— START —

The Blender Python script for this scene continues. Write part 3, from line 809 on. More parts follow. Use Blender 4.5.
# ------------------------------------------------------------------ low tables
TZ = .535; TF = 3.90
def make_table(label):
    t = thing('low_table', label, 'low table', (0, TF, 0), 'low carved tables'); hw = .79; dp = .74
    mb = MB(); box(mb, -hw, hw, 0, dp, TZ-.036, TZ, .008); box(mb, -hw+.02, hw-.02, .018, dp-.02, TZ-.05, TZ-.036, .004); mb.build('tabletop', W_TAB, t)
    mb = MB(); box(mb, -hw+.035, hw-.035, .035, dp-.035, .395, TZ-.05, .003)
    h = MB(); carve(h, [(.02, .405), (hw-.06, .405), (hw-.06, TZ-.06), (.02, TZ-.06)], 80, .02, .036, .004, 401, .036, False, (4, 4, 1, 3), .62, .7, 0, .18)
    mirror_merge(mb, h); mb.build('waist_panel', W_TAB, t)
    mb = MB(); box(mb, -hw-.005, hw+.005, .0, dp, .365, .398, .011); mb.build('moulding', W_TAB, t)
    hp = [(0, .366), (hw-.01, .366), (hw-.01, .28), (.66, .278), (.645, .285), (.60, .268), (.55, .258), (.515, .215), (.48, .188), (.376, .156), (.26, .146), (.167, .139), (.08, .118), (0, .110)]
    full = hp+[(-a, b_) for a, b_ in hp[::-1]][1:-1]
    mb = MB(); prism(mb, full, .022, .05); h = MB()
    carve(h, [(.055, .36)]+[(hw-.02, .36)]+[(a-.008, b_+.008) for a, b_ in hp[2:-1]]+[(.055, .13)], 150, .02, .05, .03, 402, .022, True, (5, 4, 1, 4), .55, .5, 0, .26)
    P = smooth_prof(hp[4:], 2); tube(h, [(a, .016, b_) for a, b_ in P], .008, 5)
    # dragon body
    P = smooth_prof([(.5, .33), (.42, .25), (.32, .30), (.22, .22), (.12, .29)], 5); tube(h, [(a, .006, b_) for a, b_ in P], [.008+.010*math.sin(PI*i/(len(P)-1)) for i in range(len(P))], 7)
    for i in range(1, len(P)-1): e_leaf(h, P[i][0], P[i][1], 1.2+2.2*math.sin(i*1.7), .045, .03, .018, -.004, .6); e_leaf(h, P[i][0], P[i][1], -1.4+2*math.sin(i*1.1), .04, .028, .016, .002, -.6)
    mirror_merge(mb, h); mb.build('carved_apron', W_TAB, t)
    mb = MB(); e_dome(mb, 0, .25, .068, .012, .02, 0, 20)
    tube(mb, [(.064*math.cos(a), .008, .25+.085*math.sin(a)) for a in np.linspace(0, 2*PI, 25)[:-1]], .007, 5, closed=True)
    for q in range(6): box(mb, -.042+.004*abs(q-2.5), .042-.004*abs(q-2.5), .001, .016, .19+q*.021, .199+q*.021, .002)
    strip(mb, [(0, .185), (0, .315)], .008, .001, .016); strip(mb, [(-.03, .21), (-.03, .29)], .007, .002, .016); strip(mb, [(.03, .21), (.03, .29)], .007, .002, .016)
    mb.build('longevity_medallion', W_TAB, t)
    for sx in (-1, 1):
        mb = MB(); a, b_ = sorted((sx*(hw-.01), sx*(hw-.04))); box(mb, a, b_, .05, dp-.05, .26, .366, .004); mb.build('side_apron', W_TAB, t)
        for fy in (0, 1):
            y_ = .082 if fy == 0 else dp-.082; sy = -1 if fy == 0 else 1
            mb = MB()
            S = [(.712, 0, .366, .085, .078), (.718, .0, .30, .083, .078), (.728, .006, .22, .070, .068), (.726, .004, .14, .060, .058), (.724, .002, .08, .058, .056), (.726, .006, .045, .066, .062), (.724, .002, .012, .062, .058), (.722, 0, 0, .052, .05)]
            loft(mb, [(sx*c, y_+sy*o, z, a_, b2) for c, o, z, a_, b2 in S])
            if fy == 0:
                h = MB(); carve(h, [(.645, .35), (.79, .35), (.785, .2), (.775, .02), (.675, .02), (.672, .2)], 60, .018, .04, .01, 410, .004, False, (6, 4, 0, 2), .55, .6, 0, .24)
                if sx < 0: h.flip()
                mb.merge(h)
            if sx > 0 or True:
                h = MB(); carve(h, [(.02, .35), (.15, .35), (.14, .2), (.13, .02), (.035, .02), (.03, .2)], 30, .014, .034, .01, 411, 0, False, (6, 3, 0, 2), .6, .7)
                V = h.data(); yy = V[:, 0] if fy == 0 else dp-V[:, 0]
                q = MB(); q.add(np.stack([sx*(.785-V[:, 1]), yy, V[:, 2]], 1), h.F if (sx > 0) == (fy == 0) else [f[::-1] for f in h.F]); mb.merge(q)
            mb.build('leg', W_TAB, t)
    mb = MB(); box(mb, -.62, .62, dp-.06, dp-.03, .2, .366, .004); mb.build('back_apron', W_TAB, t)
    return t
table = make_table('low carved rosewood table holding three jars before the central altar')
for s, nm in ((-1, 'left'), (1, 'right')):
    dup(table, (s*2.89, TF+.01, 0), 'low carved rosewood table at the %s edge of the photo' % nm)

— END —

- Short task
Give every line of the material again, exactly as it reads.

- Final result
The Blender Python script for this scene continues. Write part 3, from line 809 on. More parts follow. Use Blender 4.5.
# ------------------------------------------------------------------ low tables
TZ = .535; TF = 3.90
def make_table(label):
    t = thing('low_table', label, 'low table', (0, TF, 0), 'low carved tables'); hw = .79; dp = .74
    mb = MB(); box(mb, -hw, hw, 0, dp, TZ-.036, TZ, .008); box(mb, -hw+.02, hw-.02, .018, dp-.02, TZ-.05, TZ-.036, .004); mb.build('tabletop', W_TAB, t)
    mb = MB(); box(mb, -hw+.035, hw-.035, .035, dp-.035, .395, TZ-.05, .003)
    h = MB(); carve(h, [(.02, .405), (hw-.06, .405), (hw-.06, TZ-.06), (.02, TZ-.06)], 80, .02, .036, .004, 401, .036, False, (4, 4, 1, 3), .62, .7, 0, .18)
    mirror_merge(mb, h); mb.build('waist_panel', W_TAB, t)
    mb = MB(); box(mb, -hw-.005, hw+.005, .0, dp, .365, .398, .011); mb.build('moulding', W_TAB, t)
    hp = [(0, .366), (hw-.01, .366), (hw-.01, .28), (.66, .278), (.645, .285), (.60, .268), (.55, .258), (.515, .215), (.48, .188), (.376, .156), (.26, .146), (.167, .139), (.08, .118), (0, .110)]
    full = hp+[(-a, b_) for a, b_ in hp[::-1]][1:-1]
    mb = MB(); prism(mb, full, .022, .05); h = MB()
    carve(h, [(.055, .36)]+[(hw-.02, .36)]+[(a-.008, b_+.008) for a, b_ in hp[2:-1]]+[(.055, .13)], 150, .02, .05, .03, 402, .022, True, (5, 4, 1, 4), .55, .5, 0, .26)
    P = smooth_prof(hp[4:], 2); tube(h, [(a, .016, b_) for a, b_ in P], .008, 5)
    # dragon body
    P = smooth_prof([(.5, .33), (.42, .25), (.32, .30), (.22, .22), (.12, .29)], 5); tube(h, [(a, .006, b_) for a, b_ in P], [.008+.010*math.sin(PI*i/(len(P)-1)) for i in range(len(P))], 7)
    for i in range(1, len(P)-1): e_leaf(h, P[i][0], P[i][1], 1.2+2.2*math.sin(i*1.7), .045, .03, .018, -.004, .6); e_leaf(h, P[i][0], P[i][1], -1.4+2*math.sin(i*1.1), .04, .028, .016, .002, -.6)
    mirror_merge(mb, h); mb.build('carved_apron', W_TAB, t)
    mb = MB(); e_dome(mb, 0, .25, .068, .012, .02, 0, 20)
    tube(mb, [(.064*math.cos(a), .008, .25+.085*math.sin(a)) for a in np.linspace(0, 2*PI, 25)[:-1]], .007, 5, closed=True)
    for q in range(6): box(mb, -.042+.004*abs(q-2.5), .042-.004*abs(q-2.5), .001, .016, .19+q*.021, .199+q*.021, .002)
    strip(mb, [(0, .185), (0, .315)], .008, .001, .016); strip(mb, [(-.03, .21), (-.03, .29)], .007, .002, .016); strip(mb, [(.03, .21), (.03, .29)], .007, .002, .016)
    mb.build('longevity_medallion', W_TAB, t)
    for sx in (-1, 1):
        mb = MB(); a, b_ = sorted((sx*(hw-.01), sx*(hw-.04))); box(mb, a, b_, .05, dp-.05, .26, .366, .004); mb.build('side_apron', W_TAB, t)
        for fy in (0, 1):
            y_ = .082 if fy == 0 else dp-.082; sy = -1 if fy == 0 else 1
            mb = MB()
            S = [(.712, 0, .366, .085, .078), (.718, .0, .30, .083, .078), (.728, .006, .22, .070, .068), (.726, .004, .14, .060, .058), (.724, .002, .08, .058, .056), (.726, .006, .045, .066, .062), (.724, .002, .012, .062, .058), (.722, 0, 0, .052, .05)]
            loft(mb, [(sx*c, y_+sy*o, z, a_, b2) for c, o, z, a_, b2 in S])
            if fy == 0:
                h = MB(); carve(h, [(.645, .35), (.79, .35), (.785, .2), (.775, .02), (.675, .02), (.672, .2)], 60, .018, .04, .01, 410, .004, False, (6, 4, 0, 2), .55, .6, 0, .24)
                if sx < 0: h.flip()
                mb.merge(h)
            if sx > 0 or True:
                h = MB(); carve(h, [(.02, .35), (.15, .35), (.14, .2), (.13, .02), (.035, .02), (.03, .2)], 30, .014, .034, .01, 411, 0, False, (6, 3, 0, 2), .6, .7)
                V = h.data(); yy = V[:, 0] if fy == 0 else dp-V[:, 0]
                q = MB(); q.add(np.stack([sx*(.785-V[:, 1]), yy, V[:, 2]], 1), h.F if (sx > 0) == (fy == 0) else [f[::-1] for f in h.F]); mb.merge(q)
            mb.build('leg', W_TAB, t)
    mb = MB(); box(mb, -.62, .62, dp-.06, dp-.03, .2, .366, .004); mb.build('back_apron', W_TAB, t)
    return t
table = make_table('low carved rosewood table holding three jars before the central altar')
for s, nm in ((-1, 'left'), (1, 'right')):
    dup(table, (s*2.89, TF+.01, 0), 'low carved rosewood table at the %s edge of the photo' % nm)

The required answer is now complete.